I think maybe so, Debbie :) Welcome to Beyond My Picket Fence.

Chookie said...

I was at Sovereign Hill a few days ago! And I think your history is a bit off. You wouldn't have worn lace to milk the cows any more than you wear it to scrub the shower today. Morals? If you had Catholic ancestors in the early colony, they would have cohabited until 1820 because they were forbidden a priest to celebrate their weddings. Pride in your work? Commitment? Of the 50 'peelers' (coppers) of Melbourne, all but three were off to the goldfields the day after gold was found. When was the Bible's authority supreme in Australia? It wasn't under Arthur Phillip, and it certainly wasn't under the Rum Corps. Off with those rose-tinted glasses! Labour Day is coming up -- it's worth looking into its history.

Tracy said...

I believe, since it's my blog, that it's my prerogative to have 'rose-tinted glasses' if I so choose. My opinion is not so rose-tinted according to the early generations of my family, who arrived just after the first convicts.

Two hundred years ago, I would have worn lace to church and when the occasion allowed. I come from practical ancestors who wore appropriate clothing for the task.

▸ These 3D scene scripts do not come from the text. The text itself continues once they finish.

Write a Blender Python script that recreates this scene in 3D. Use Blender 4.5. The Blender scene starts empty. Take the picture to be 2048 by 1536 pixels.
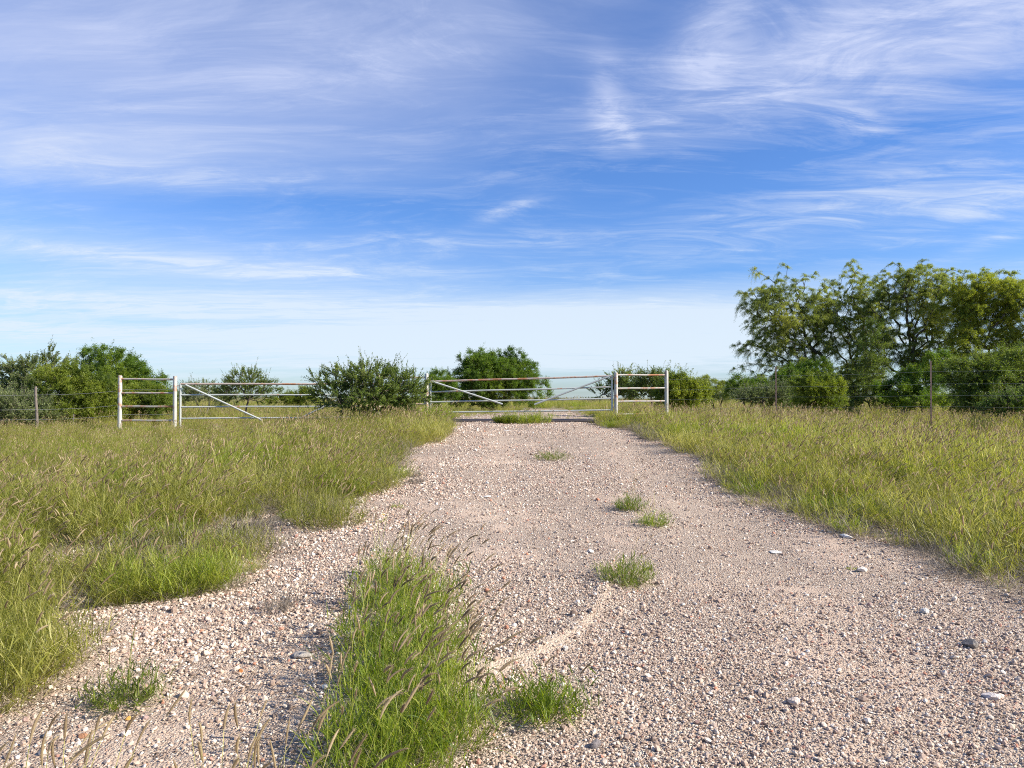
import bpy, bmesh, math, random
import numpy as np
R = math.radians
sc = bpy.context.scene

# ------------------------------------------------------------------ camera, sky, sun, exposure
EYE = 1.55
F = 1540.0            # focal length in photo pixels (2048 wide)
HOR = 797.0           # horizon line
cam_d = bpy.data.cameras.new("camera"); cam = bpy.data.objects.new("camera", cam_d)
sc.collection.objects.link(cam); sc.camera = cam
cam_d.sensor_width = 36; cam_d.lens = 36 * F / 2048
cam_d.clip_end = 3000; cam_d.clip_start = 0.05
cam.location = (0, 0, EYE)
cam.rotation_euler = (R(90) + math.atan((HOR - 768) / F), 0, 0)

SUN_EL = 33.0
SUN_AZ = 104.0        # degrees clockwise from +Y (view direction): from the right, a little behind
sun_d = bpy.data.lights.new("sun", 'SUN'); sun = bpy.data.objects.new("sun", sun_d)
sc.collection.objects.link(sun)
sun_d.energy = 5.0; sun_d.angle = R(0.55); sun_d.color = (1.0, 0.93, 0.82)
sun.rotation_euler = (R(90 - SUN_EL), 0, R(180 - SUN_AZ))   # refined below
from mathutils import Vector
sv = Vector((math.cos(R(SUN_EL)) * math.sin(R(SUN_AZ)), math.cos(R(SUN_EL)) * math.cos(R(SUN_AZ)), math.sin(R(SUN_EL))))
sun.rotation_euler = sv.to_track_quat('Z', 'Y').to_euler()
sun.location = sv * 60

sc.view_settings.view_transform = 'Standard'; sc.view_settings.look = 'None'
sc.view_settings.gamma = 1; sc.view_settings.exposure = 0.76
sc.render.engine = 'CYCLES'
sc.cycles.filter_width = 1.05; sc.cycles.use_denoising = False
sc.cycles.sample_clamp_indirect = 4
sc.cycles.max_bounces = 6; sc.cycles.diffuse_bounces = 3; sc.cycles.glossy_bounces = 2
sc.cycles.transmission_bounces = 4; sc.cycles.transparent_max_bounces = 4

world = bpy.data.worlds.new("World"); sc.world = world; world.use_nodes = True

class NT:
    """small helper to write node trees"""
    def __init__(s, nt): s.nt = nt; nt.nodes.clear()
    def n(s, typ, **kw):
        nd = s.nt.nodes.new(typ)
        for k, v in kw.items(): setattr(nd, k, v)
        return nd
    def link(s, a, b): s.nt.links.new(a, b)
    def put(s, sock, v):
        if isinstance(v, bpy.types.NodeSocket): s.link(v, sock)
        elif v is not None: sock.default_value = v
    def m(s, op, a, b=None, c=None, clamp=False):
        nd = s.n('ShaderNodeMath', operation=op); nd.use_clamp = clamp
        s.put(nd.inputs[0], a); s.put(nd.inputs[1], b); s.put(nd.inputs[2], c)
        return nd.outputs[0]
    def mix(s, f, a, b, blend='MIX'):
        nd = s.n('ShaderNodeMix', data_type='RGBA', blend_type=blend)
        s.put(nd.inputs[0], f); s.put(nd.inputs[6], a if isinstance(a, bpy.types.NodeSocket) else (*a, 1)[:4])
        s.put(nd.inputs[7], b if isinstance(b, bpy.types.NodeSocket) else (*b, 1)[:4])
        return nd.outputs[2]
    def noise(s, vec, scale, detail=4, rough=.5, dist=0.0, out=0, dim='3D'):
        nd = s.n('ShaderNodeTexNoise', noise_dimensions=dim)
        if vec is not None: s.link(vec, nd.inputs['Vector'])
        nd.inputs['Scale'].default_value = scale; nd.inputs['Detail'].default_value = detail
        nd.inputs['Roughness'].default_value = rough; nd.inputs['Distortion'].default_value = dist
        return nd.outputs[out]
    def ramp(s, f, stops, interp='LINEAR'):
        nd = s.n('ShaderNodeValToRGB'); cr = nd.color_ramp; cr.interpolation = interp
        while len(cr.elements) < len(stops): cr.elements.new(0.5)
        for e, (p, c) in zip(cr.elements, stops):
            e.position = p; e.color = (*c, 1) if len(c) == 3 else c
        s.link(f, nd.inputs[0]); return nd.outputs[0]
    def smooth(s, v, a, b, lo=0.0, hi=1.0):
        nd = s.n('ShaderNodeMapRange', interpolation_type='SMOOTHSTEP')
        s.put(nd.inputs[0], v); nd.inputs[1].default_value = a; nd.inputs[2].default_value = b
        nd.inputs[3].default_value = lo; nd.inputs[4].default_value = hi
        return nd.outputs[0]

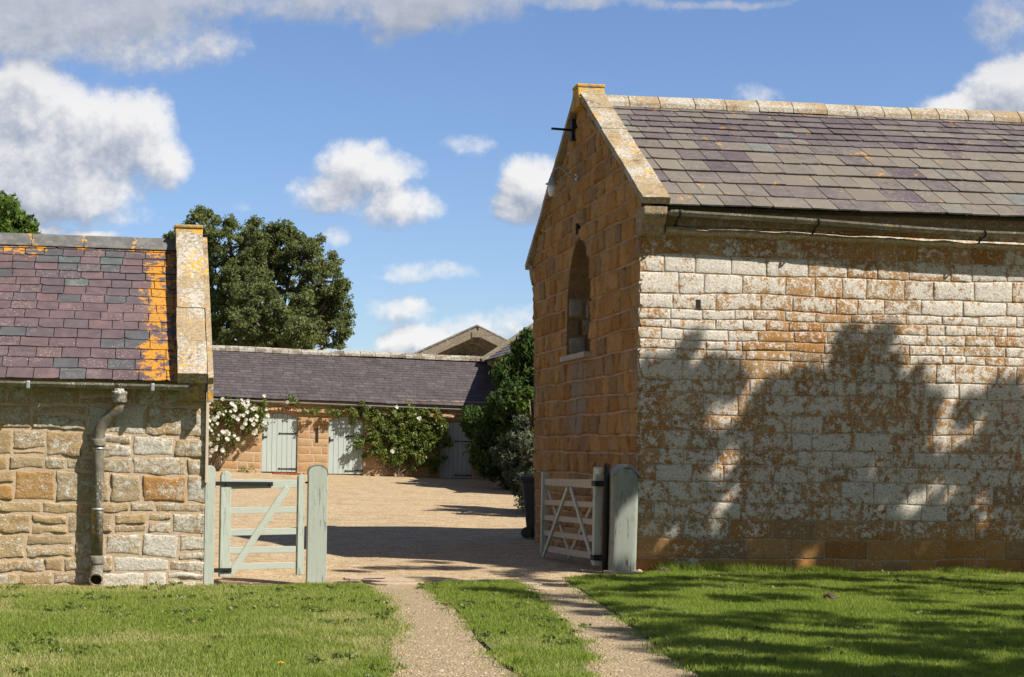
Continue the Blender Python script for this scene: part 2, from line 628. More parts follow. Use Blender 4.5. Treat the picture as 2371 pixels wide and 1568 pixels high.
M['coping_orange'] = stone_mat('orange_lichened_coping', [(0, (.34, .26, .13)), (1, (.30, .23, .12))],
                               (.52, .48, .40), (.40, .34, .2), -.06, 30, .0, orange=.33, dark=.5, mid=22.0)
M['ridge_stone'] = stone_mat('lichened_ridge_stone', [(0, (.33, .25, .15)), (1, (.25, .19, .12))],
                             (.44, .42, .38), (.28, .26, .22), -.20, 26, .0, orange=.14, dark=.7, mid=18.0)
M['range_ridge'] = stone_mat('grey_lichened_ridge', [(0, (.20, .165, .125)), (1, (.15, .125, .095))], (.40, .385, .35), (.22, .20, .17), -.12, 20, .0, orange=.08, dark=1.0, mid=9.0)
M['sill'] = stone_mat('pale_sill_stone', [(0, (.42, .37, .30)), (1, (.38, .33, .27))], (.5, .48, .44), (.4, .37, .33), .0, 18, .1)
M['slab'] = stone_mat('worn_paving_stone', [(0, (.36, .28, .2)), (1, (.40, .31, .22))], (.45, .4, .33), (.38, .31, .23), .0, 14, .1)
M['mortar_front'] = mortar_mat('old_mortar', (.27, .205, .14), (.46, .41, .34))
M['mortar_gable'] = mortar_mat('pink_mortar', (.36, .235, .15), (.44, .30, .205))
M['mortar_buff'] = mortar_mat('buff_mortar', (.40, .31, .215), (.48, .375, .275))
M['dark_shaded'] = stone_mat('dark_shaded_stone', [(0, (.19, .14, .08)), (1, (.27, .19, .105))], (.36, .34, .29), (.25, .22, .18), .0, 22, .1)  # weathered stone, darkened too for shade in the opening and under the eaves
M['brick'] = stone_mat('red_brick', [(0, (.25, .07, .035)), (1, (.33, .11, .05))], (.3, .2, .15), (.25, .15, .1), .05, 24, .1)


def slate_mat(name, stops, grime, grime_amt, orange=None, spots=.0):
    def f(t):
        o = t.obj()
        hue, cov, q = t.attr('tint')
        c = t.ramp(hue, stops, 'CONSTANT')
        n = t.noise(o, 7, 6, .65)
        c = t.mix(t.step(n, .3, .75), t.mix(1.0, c, (.80, .80, .80), 'MULTIPLY'), t.mix(1.0, c, (1.2, 1.18, 1.17), 'MULTIPLY'))
        c = t.mix(t.m('MULTIPLY', t.step(t.noise(o, .9, 5, .65), .48, .66), .5), c, t.mix(1.0, c, (.66, .64, .60), 'MULTIPLY'))
        gm = t.m('ADD', t.noise(o, 16, 7, .75), t.m('MULTIPLY', t.noise(o, 2.5, 3), .5))
        gm = t.step(t.m('ADD', gm, t.m('MULTIPLY_ADD', cov, .9, grime_amt-1.2)), .0, .3)
        c = t.mix(t.m('MULTIPLY', gm, .75), c, grime)
        sp = t.m('MULTIPLY', t.step(t.voro(o, 30), .3, .2), t.step(t.m('ADD', t.noise(o, 3, 4, .6), t.m('MULTIPLY', q, .25)), .66, .76))
        c = t.mix(t.m('MULTIPLY', sp, .38), c, (.40, .40, .36))
        if orange:
            x, y, z = t.xyz(o)
            n1 = t.noise(o, 9, 7, .7)
            n2 = t.noise(o, 2.6, 3, .6)
            if orange == 'stripe':
                band = t.m('MULTIPLY_ADD', x, 1.7, 1.40)           # strongest beside the coping, thinning out along the slope
                om = t.m('ADD', t.m('ADD', t.m('MULTIPLY', n1, 2.0), t.m('MULTIPLY', n2, .9)), t.m('MINIMUM', band, .44))
                om = t.step(om, 1.80, 1.86)
                om = t.m('MULTIPLY', om, t.step(t.noise(o, 26, 6, .8), .36, .50))
                top = t.step(t.m('ADD', t.m('ADD', t.m('MULTIPLY', n1, .9), n2), t.m('MULTIPLY_ADD', z, 1.6, -6.1)), 1.06, 1.13)
                om = t.m('MAXIMUM', om, top)
            else:
                om = t.step(t.m('ADD', n1, t.m('MULTIPLY', n2, .7)), 1.03, 1.08)
            c = t.mix(om, c, t.mix(t.noise(o, 55, 4), (.38, .15, .008), (.50, .25, .022)))
        h = t.m('ADD', t.m('MULTIPLY', t.noise(o, 12, 6, .7), 1.0), t.m('MULTIPLY', gm, .2))
        return pbr(t, c, t.m('MULTIPLY_ADD', gm, .2, .62), t.bump(h, .45, .008), spec=.35)
    return mat(name, f)


M['slate_purple'] = slate_mat('purple_slate', [(0, (.105, .072, .078)), (.25, (.118, .080, .083)), (.5, (.098, .069, .076)), (.72, (.088, .070, .078)), (.86, (.074, .073, .080)), (.97, (.080, .098, .095))],
                              (.19, .175, .155), -.05, 'stripe')
M['slate_mixed'] = slate_mat('mixed_slate', [(0, (.100, .082, .086)), (.25, (.118, .099, .097)), (.42, (.082, .063, .072)), (.56, (.132, .116, .104)), (.70, (.105, .088, .091)), (.84, (.15, .134, .118)), (.95, (.122, .132, .128))],
                             (.155, .136, .108), .12, 'spots')
M['slate_dark'] = slate_mat('dark_slate', [(0, (.060, .051, .054)), (.3, (.072, .060, .063)), (.6, (.064, .054, .056)), (.85, (.082, .070, .072))],
                            (.13, .115, .095), -.1, None)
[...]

My family has a long legacy of a deep, profound and personal faith. We are not Catholic, and not bound by their traditions and practices.

My ancestors and following generations took pride in their work and they succeeded because of their commitment to doing their best.

Just because Australia's history is full of all that comes with a penal colony, doesn't mean there was no good found amongst the people of that time.